Police were called to the house the couple shared on Jefferson Drive about 3:39 a.m. Sunday after Smith stopped breathing. Though officers began performing CPR and paramedics arrived to assist them, Smith died at the scene, police said.

Thomas allegedly admitted giving Smith the pills prior to his death.

Methadone, a narcotic, is a synthetic drug commonly prescribed to treat severe pain. Like other narcotics, methadone, also used to treat drug addiction, slows breathing and can trigger a fatal overdose. Across the country, fatal overdoses involving methadone increased 390 percent from 1999, when there 786 reported, to 2004, when there were 3,849, according to the U.S. Drug Enforcement Agency.

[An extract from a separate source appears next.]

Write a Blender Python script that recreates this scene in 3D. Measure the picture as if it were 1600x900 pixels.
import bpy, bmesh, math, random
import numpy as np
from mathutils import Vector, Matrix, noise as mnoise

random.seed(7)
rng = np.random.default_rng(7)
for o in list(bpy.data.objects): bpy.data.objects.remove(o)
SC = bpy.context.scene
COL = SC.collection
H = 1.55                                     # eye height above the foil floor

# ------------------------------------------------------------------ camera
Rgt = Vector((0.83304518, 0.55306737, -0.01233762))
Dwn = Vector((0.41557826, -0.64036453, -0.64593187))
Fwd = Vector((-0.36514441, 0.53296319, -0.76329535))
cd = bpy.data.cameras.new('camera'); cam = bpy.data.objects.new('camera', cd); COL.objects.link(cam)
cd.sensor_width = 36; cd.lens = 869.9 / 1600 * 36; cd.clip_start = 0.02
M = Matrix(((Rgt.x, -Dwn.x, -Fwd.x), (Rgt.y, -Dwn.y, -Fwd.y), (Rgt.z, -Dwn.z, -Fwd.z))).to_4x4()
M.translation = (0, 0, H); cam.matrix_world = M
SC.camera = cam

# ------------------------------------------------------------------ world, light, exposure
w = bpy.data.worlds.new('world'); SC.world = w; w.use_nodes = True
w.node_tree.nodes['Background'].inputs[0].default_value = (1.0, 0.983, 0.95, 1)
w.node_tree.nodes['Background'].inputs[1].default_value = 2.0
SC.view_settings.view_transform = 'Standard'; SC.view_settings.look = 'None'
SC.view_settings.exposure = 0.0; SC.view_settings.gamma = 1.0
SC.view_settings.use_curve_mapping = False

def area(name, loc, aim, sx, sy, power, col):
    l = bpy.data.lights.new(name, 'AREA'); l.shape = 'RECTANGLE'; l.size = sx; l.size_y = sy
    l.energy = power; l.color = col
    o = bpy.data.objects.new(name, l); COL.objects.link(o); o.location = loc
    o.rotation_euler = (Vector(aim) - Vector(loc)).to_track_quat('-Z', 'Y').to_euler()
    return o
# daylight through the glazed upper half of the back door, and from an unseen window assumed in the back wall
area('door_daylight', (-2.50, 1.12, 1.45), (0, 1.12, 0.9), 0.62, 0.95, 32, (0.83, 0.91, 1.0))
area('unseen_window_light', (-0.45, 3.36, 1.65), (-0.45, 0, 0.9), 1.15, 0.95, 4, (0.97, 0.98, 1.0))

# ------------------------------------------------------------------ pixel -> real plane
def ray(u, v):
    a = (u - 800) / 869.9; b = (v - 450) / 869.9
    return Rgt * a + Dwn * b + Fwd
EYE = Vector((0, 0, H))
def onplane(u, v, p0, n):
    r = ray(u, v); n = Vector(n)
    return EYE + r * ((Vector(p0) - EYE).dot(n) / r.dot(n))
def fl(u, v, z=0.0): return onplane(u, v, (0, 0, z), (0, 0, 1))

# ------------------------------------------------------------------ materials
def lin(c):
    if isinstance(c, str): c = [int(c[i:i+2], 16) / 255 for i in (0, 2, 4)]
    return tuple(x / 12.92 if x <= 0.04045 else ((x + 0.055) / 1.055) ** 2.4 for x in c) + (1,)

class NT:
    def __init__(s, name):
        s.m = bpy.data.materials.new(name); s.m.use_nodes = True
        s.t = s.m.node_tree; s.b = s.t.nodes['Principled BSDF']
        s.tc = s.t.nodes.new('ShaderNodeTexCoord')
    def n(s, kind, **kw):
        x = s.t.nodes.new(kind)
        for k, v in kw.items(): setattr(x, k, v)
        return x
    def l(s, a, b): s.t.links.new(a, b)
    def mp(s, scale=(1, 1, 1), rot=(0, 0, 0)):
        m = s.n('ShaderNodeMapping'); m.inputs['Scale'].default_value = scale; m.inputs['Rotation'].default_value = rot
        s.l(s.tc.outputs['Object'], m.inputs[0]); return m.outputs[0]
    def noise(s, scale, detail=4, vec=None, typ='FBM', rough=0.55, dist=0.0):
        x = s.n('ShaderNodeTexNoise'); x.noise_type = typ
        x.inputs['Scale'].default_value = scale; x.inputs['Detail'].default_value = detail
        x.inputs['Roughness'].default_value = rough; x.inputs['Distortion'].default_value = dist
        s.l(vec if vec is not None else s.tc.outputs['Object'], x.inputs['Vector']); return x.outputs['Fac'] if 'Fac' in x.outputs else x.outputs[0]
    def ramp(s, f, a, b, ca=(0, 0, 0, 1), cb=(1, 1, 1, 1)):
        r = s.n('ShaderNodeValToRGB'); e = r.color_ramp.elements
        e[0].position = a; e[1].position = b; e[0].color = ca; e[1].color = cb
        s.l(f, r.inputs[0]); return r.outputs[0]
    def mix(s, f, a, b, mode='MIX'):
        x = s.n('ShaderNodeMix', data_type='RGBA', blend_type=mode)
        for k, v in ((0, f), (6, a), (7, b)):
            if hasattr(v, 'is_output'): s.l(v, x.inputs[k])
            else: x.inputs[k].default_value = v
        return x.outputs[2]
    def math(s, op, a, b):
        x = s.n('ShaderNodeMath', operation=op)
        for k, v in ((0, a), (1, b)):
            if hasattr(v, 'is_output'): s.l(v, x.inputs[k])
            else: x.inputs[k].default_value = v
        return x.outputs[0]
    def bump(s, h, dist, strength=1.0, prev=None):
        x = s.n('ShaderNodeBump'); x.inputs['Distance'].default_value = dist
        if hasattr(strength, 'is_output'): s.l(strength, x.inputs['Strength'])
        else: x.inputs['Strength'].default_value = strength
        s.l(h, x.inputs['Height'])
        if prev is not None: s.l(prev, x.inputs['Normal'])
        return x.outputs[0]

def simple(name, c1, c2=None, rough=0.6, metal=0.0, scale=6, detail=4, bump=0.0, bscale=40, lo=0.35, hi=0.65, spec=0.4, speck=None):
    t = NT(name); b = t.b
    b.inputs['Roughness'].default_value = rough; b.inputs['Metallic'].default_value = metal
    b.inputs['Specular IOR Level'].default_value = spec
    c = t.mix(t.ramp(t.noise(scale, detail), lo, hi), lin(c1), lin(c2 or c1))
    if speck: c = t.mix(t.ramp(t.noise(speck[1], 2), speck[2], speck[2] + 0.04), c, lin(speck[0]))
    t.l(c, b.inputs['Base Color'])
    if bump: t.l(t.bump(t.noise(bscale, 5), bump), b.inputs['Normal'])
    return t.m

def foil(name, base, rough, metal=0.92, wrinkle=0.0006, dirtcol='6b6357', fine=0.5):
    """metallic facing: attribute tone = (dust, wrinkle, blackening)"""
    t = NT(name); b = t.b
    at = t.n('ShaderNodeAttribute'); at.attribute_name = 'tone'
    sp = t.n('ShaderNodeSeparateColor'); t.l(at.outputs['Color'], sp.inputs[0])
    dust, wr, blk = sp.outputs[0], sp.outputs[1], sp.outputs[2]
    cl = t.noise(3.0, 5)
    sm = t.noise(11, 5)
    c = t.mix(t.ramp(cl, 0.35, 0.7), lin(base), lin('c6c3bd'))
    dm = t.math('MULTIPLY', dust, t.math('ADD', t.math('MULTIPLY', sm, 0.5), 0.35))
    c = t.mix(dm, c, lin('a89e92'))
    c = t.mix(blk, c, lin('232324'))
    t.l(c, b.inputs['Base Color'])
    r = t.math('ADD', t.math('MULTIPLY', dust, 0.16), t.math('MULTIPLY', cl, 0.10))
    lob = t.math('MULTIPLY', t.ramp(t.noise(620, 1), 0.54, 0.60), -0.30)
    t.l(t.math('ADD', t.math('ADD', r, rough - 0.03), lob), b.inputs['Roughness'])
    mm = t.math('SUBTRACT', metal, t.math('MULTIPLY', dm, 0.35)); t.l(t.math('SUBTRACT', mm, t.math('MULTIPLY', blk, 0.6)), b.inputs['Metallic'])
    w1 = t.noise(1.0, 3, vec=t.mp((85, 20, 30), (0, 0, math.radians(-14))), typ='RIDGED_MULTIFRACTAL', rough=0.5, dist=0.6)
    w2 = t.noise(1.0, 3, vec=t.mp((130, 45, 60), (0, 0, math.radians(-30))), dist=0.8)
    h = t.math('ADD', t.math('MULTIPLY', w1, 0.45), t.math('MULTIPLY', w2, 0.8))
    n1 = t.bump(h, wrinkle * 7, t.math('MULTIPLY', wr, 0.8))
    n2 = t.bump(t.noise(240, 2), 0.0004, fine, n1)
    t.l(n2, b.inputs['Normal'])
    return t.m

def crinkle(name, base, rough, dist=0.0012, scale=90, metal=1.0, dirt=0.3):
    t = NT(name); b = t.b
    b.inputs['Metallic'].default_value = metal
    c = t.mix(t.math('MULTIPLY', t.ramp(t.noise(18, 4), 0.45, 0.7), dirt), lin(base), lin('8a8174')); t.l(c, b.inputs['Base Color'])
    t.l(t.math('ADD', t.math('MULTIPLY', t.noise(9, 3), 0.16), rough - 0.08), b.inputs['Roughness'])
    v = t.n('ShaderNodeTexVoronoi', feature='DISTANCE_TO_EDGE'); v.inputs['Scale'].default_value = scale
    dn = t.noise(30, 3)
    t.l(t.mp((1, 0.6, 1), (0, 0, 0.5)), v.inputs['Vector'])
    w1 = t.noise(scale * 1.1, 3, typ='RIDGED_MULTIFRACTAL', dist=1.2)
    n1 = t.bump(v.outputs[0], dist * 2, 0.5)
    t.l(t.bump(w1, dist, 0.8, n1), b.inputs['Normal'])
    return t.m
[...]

Detectives do not suspect Thomas intended to kill Smith by giving him the pills. But, according to state law, murder charges are applicable "when the offender unlawfully distributes or dispenses a controlled-dangerous substance … which is the direct cause of the death of the recipient who ingested or consumed the controlled dangerous substance."

"There was no intent, however that’s what the law reads," Duplantis said.

Second-degree murder carries a sentence of mandatory life in prison without benefit of parole, probation or suspension of sentence.

Thomas remains in the Terrebonne Parish jail in lieu of a $100,000 surety bond or a $10,000 cash bond.